REQUIREMENTS: Spot each line in the records below where the word "script" occurs, then copy it.

EXERCISE MATERIALS:
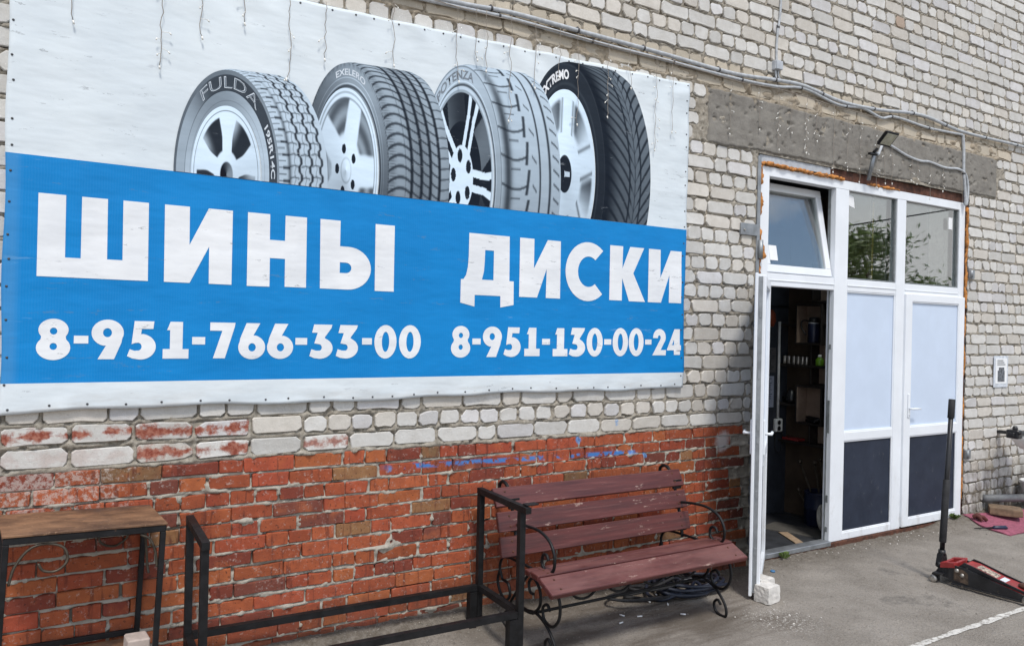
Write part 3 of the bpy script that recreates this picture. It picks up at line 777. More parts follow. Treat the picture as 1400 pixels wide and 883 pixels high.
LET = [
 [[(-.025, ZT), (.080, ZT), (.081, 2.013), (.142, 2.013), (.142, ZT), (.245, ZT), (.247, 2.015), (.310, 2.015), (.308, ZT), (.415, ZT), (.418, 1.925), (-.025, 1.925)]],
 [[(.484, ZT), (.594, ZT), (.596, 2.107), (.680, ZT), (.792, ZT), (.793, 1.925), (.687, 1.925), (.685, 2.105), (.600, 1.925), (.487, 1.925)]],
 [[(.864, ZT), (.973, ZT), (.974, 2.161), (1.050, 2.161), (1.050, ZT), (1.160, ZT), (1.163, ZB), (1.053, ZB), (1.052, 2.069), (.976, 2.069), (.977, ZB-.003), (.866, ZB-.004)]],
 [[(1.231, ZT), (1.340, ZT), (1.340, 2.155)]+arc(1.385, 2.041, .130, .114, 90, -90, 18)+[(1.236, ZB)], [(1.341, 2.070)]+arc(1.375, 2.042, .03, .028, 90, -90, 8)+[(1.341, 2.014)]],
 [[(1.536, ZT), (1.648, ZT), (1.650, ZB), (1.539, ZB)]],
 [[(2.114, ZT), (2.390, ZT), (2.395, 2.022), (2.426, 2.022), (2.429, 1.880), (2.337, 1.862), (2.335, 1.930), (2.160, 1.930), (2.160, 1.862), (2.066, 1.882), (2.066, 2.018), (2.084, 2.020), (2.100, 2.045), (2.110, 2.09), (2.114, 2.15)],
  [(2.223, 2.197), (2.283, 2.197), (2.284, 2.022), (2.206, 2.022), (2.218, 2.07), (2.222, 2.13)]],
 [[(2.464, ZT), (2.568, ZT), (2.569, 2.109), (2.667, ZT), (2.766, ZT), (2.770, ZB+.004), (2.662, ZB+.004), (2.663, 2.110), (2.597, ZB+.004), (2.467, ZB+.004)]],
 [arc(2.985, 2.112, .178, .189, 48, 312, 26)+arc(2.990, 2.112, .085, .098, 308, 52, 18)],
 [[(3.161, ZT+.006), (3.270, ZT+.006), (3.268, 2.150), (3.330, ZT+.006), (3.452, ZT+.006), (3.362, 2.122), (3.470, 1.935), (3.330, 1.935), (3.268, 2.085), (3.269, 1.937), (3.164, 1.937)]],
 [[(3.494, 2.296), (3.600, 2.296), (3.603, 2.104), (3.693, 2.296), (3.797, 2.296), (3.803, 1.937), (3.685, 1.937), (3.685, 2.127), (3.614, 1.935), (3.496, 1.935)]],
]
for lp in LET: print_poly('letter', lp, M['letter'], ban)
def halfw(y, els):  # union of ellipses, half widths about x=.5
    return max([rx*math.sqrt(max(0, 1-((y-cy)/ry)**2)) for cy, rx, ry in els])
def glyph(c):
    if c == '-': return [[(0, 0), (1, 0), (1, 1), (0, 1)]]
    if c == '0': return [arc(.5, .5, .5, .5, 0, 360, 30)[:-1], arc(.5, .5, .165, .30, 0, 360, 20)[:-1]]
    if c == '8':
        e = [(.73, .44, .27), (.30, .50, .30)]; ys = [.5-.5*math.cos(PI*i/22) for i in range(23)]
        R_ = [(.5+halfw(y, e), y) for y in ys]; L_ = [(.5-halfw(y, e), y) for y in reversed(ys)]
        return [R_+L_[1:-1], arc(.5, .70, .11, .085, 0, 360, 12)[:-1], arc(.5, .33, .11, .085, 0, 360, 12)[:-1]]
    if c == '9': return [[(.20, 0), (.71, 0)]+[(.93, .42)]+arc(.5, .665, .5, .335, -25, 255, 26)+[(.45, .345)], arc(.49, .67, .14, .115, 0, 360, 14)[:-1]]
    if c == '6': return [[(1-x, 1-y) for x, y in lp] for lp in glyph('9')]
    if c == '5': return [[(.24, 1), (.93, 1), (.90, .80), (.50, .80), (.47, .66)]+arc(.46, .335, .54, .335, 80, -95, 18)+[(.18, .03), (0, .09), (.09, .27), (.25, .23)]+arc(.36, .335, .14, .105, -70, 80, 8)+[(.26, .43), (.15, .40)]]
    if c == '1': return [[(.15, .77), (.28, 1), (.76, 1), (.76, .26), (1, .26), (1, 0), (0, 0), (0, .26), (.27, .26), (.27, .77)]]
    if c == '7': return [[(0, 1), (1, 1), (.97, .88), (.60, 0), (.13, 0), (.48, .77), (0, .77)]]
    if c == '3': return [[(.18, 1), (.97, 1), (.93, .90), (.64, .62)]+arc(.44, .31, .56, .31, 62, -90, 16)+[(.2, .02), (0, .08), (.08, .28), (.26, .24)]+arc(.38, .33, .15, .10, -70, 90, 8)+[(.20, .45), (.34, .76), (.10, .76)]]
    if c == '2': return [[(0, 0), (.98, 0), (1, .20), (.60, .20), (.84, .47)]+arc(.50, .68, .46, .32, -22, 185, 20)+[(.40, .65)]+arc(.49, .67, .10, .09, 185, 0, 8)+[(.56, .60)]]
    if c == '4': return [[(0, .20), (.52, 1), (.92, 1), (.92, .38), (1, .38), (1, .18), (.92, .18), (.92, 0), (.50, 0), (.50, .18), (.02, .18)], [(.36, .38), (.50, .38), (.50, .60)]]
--
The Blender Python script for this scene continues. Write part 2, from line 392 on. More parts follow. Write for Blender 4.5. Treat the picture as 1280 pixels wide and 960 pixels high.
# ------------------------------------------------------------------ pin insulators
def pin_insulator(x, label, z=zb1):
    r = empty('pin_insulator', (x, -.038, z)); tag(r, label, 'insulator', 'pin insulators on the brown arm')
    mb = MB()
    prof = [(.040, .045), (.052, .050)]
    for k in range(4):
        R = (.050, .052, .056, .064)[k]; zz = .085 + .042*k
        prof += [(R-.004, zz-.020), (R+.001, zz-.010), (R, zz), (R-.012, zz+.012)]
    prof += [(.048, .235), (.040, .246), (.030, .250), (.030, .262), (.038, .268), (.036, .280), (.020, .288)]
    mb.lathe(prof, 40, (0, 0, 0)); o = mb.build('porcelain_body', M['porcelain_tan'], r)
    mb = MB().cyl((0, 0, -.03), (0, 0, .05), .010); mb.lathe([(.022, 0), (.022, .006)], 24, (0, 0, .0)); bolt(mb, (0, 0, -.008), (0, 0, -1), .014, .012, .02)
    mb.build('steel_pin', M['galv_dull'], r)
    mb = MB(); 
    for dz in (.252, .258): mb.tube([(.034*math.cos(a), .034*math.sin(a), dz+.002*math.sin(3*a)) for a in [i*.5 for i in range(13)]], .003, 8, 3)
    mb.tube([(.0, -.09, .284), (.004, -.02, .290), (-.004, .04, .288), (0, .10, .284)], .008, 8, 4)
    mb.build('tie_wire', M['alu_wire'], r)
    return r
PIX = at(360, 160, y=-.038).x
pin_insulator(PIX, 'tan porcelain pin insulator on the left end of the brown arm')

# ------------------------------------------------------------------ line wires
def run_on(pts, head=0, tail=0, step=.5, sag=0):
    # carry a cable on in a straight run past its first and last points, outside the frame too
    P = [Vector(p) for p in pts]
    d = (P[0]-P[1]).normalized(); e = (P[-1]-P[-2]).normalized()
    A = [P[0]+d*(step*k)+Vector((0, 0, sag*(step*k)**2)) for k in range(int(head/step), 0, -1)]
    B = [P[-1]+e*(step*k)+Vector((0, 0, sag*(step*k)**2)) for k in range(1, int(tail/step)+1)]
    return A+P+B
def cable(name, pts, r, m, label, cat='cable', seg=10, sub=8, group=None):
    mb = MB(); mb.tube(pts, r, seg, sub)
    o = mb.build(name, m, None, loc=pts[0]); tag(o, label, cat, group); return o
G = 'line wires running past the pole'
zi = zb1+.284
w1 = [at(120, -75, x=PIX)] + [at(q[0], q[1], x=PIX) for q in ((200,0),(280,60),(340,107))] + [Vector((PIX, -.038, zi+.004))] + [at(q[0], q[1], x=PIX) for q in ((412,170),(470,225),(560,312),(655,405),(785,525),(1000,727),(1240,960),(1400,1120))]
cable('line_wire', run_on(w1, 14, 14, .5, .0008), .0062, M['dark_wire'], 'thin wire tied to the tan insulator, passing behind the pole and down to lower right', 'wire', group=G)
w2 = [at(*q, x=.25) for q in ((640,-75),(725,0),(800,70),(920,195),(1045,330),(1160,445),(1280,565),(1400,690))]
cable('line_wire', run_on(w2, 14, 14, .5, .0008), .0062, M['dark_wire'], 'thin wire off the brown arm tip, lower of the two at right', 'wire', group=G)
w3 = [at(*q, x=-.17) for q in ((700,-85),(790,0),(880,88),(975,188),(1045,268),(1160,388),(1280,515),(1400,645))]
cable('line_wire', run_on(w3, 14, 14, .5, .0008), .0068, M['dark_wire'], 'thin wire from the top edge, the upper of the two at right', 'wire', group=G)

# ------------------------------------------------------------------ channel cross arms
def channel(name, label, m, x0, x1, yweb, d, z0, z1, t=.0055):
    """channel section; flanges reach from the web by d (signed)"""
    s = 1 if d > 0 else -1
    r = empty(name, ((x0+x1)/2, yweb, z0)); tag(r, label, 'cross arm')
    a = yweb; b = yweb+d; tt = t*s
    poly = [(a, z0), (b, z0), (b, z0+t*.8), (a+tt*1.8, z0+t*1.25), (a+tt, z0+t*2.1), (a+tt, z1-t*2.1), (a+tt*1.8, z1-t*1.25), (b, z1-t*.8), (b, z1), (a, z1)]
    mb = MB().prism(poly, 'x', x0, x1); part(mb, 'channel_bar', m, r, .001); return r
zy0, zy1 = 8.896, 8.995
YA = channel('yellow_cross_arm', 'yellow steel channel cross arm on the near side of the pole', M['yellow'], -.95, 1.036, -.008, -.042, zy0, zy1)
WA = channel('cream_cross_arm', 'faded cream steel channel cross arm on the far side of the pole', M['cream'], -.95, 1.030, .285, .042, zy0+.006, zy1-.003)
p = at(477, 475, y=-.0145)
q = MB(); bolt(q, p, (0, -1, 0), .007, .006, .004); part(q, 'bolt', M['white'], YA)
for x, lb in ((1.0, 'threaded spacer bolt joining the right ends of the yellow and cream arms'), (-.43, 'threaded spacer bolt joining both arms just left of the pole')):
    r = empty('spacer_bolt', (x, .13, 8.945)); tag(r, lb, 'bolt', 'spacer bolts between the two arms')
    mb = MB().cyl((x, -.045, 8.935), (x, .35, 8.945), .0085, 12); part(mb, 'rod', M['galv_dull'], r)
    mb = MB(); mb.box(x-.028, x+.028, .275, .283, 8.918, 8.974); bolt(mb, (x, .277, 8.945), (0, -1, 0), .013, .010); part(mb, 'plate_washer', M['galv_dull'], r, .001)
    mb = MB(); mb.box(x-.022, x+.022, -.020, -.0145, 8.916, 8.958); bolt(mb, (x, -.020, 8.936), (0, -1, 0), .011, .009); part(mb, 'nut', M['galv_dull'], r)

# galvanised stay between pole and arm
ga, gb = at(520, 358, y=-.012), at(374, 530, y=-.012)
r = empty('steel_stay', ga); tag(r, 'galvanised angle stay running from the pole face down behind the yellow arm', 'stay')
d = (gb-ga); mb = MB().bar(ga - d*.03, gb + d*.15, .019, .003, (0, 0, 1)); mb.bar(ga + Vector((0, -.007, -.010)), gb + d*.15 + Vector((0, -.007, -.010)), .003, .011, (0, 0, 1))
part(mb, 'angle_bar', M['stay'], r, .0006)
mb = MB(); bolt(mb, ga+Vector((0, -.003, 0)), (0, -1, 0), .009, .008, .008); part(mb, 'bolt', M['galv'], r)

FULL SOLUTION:
Write part 3 of the bpy script that recreates this picture. It picks up at line 777. More parts follow. Treat the picture as 1400 pixels wide and 883 pixels high.
The Blender Python script for this scene continues. Write part 2, from line 392 on. More parts follow. Write for Blender 4.5. Treat the picture as 1280 pixels wide and 960 pixels high.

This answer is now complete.